Rudin's theorem 7.25:
7.25 Theorem If $K$ is compact, if $f_n \in \mathscr{C}(K)$ for $n=1,2,3,\dots,$ and if $\{f_n\}$ is pointwise bounded and equicontinuous on $K$, then
- $\{f_n\}$ is uniformly bounded on $K$,
- $\{f_n\}$ contains a uniformly convergent subsequence.
The proof is the following:
Proof
(1) Let $\varepsilon > 0$ be given and choose $\delta > 0$, in accordance with Definition 7.22, so that
\begin{equation}
|f_n(x) – f_n(y)| < \varepsilon \tag{44}
\end{equation}
for all $n$, provided that $d(x,y) < \delta$.Since $K$ is compact, there are finitely many points $p_1, \dots, p_r$ in $K$ such that to every $x \in K$ corresponds at least one $p_i$ with $d(x, p_i) < \delta$. Since $\{f_n\}$ is pointwise bounded, there exist $M_i < \infty$ such that $|f_n(p_i)| < M_i$ for all $n$. If $M = \max(M_1, \dots, M_r)$, then $|f_n(x)| < M + \varepsilon$ for every $x \in K$. This proves (1).
(2) Let $E$ be a countable dense subset of $K$. (For the existence of such a set $E$, see Exercise 25, Chap. 2.) Theorem 7.23 shows that $\{f_n\}$ has a subsequence $\{f_{n_i}\}$ such that $\{f_{n_i}(x)\}$ converges for every $x \in E$.
Put $f_{n_i} = g_i$, to simplify the notation. We shall prove that $\{g_i\}$ converrges uniformly on $K$.
Let $\varepsilon > 0$, and pick $\delta > 0$ as in the beginning of this proof. Let $V(x,\delta)$ be the set of all $y \in K$ with $d(x,y) < \delta$. Since $E$ is dense in $K$, and $K$ is compact, there are finitely many points $x_1, \dots, x_m$ in $E$ such that
$$
K \subset V(x_1, \delta) \cup \dots \cup V(x_m, \delta). \tag{45}
\label{45}
$$Since $\{g_i(x)\}$ converges for every $x \in E$, there is an integer $N$ such that
$$
|g_i(x_s) – g_j(x_s)| < \varepsilon \tag{46}
\label{46}
$$
whenever $i \geq N$, $j \geq N$, $1 \leq s \leq m$.If $x \in K$, $(\ref{45})$ shows that $x \in V(x_s, \delta)$ for some $s$, so that
$$
|g_i(x) – g_i(x_s) | < \varepsilon
$$
for every $i$. If $i \geq N$ and $j \geq N$, it follows from $(\ref{46})$ that
\begin{align}
|g_i(x) – g_j(x)| &\leq |g_i(x) – g_i(x_s)| + |g_i(x_s) – g_j(x_s)| + |g_j(x_s) – g_j(x)| \\
&< 3\varepsilon.
\end{align}
My question about the proof is that why is equicontinuity needed in part (1)?
Best Answer
Hint: Take a sequence of piecewise linear continuous functions $f_n$ that are $0$ on most of the domain ,$[0,1]$, but peak sharply at $1/n$. These functions are continuous and pointwise bounded because the all functions other than $f_n$ are zero at $1/n$. This sequence isn't uniformly bounded.
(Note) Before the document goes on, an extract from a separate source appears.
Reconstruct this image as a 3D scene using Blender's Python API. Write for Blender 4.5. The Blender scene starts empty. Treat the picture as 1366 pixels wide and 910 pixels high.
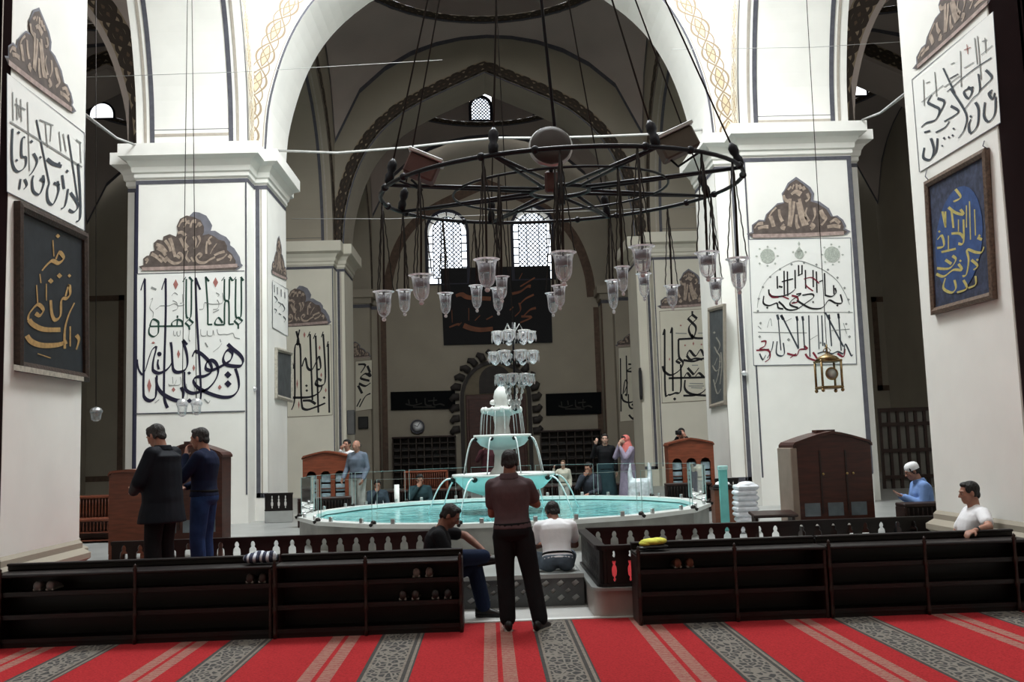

Drawing a picture would help. The peaks have to lie in the $(\frac{1}{n+1},\frac{1}{n-1})$ range to avoid interference.
Answer:$\\$
Define $f_n(x) = \left\{ \begin{array}{ll} 0 & \mbox{if } x \in (\frac{1}{n+1},\frac{1}{n-1})^C\\ n^2[(n+1)x-1] & \mbox{if } x \in (\frac{1}{n+1},\frac{1}{n}]\\ -n^2[(n-1)x-1] & \mbox{if } x\in (\frac{1}{n},\frac{1}{n-1}) \end{array} \right.$
This function looks like a single triangular peak of height $n$ at the point $1/n$. By how it is defined, the function is zero outside of the interval $(\frac{1}{n+1},\frac{1}{n-1})$. This function is continuous.
Let us see why this function is pointwise bounded. Pick a point $x$ in the interval $[\frac{1}{k},\frac{1}{k+1})$. Then, we can say that $f_n(x)=0$ for all $n\geq k+2$. Therefore, $f_n(x) < Max(f_1(x),\cdots,f_{k+1}(x))$ for each $x\in [\frac{1}{k},\frac{1}{k+1})$ and all $n$. This is the pointwise bound.
However, the $f_n$ are not uniformly bounded because $f_n(\frac{1}{n})=n$.